The French government has agreed to pay compensation to state-owned utility Electricite de France (EDF) to shut down two 900MWe units at the Fessenheim NPP, the ministry of energy said on 24 August. The continued operation of Fessenheim, France’s oldest nuclear power plant, has been a contentious issue with neighbouring Germany and Switzerland.

"An agreement has been reached with EDF providing for staggered compensation with a first stage of €100m ($114m),” a ministry spokesman said. However, he did not confirm a Bloomberg report citing informed sources that the overall compensation package could total at least €400m, noting  that several payments would follow the initial one, their schedule depending on several factors including the price of energy over a period of years. The agreement must be presented to EDF’s workers committee on 14 September and also reviewed by the board.

Before being elected in 2012, French President Francois Hollande undertook to close the plant by the end of his five-year mandate. France plans to reduce the share of electricity it gets from nuclear power from some 75% to 50% by  2025.  Last year, a law was passed capping nuclear capacity at its current level of 63.2GWe, which means Fessenheim will have to close toward the end of 2018  as soon as EDF has completed the 1,650MWe EPR reactor at unit 3 of the Flamanville NPP.

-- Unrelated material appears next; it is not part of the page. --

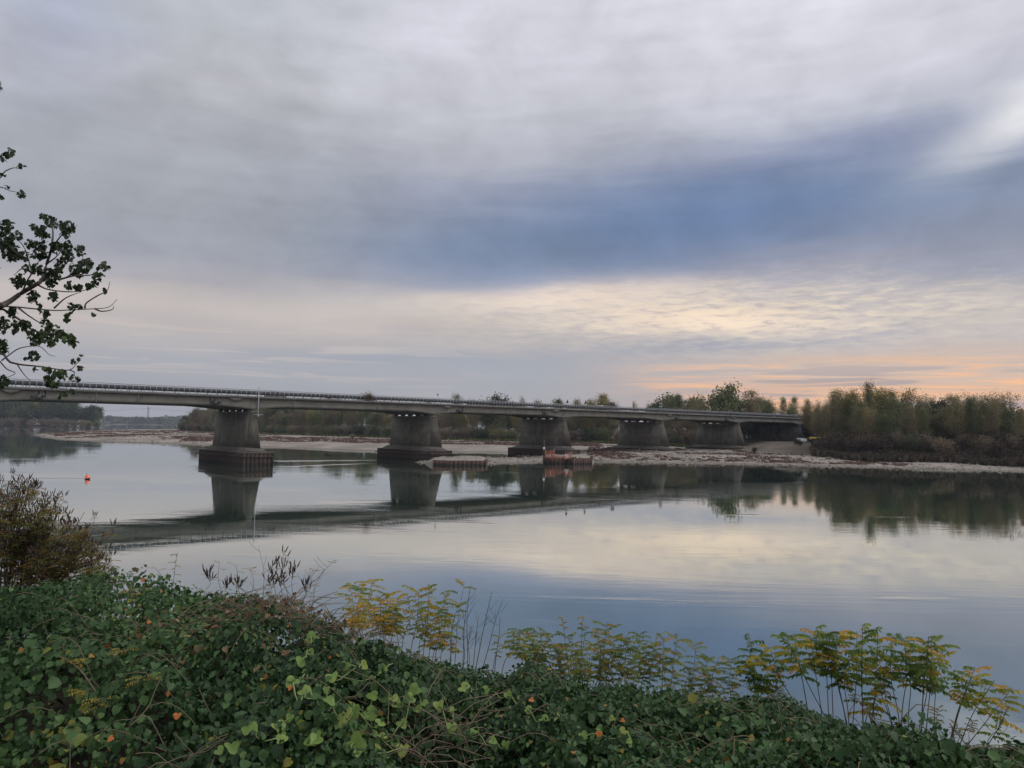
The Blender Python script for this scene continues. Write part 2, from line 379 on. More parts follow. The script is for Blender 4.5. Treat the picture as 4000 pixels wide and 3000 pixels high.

The Fessenheim plant, near the Rhine River on the border with Germany, was completed in 1977. Seismic activity concerns have been cited by those opposed to the plant, although it is designed to withstand an earthquake five times greater than the strongest on record in the region, that struck Basel in Switzerland in 1356, according to EDF. Germany’s Energie Baden-Wuerttemberg and Swiss group CNP are entitled to 17.5% and 15% respectively of Fessenheim’s output, which last year accounted for more than 3% of France’s nuclear production. In 2015, EDF spent more than €67m to improve Fessenheim’s safety.

EDF said in July that it had agreed with the government that compensation would include a fixed amount to cover the cost of closing and decommissioning the two reactors, as well as other spending such as retraining staff. It would also include variable payments to cover any earnings shortfall, based on power-market prices until 2041 and volumes from other similar plants.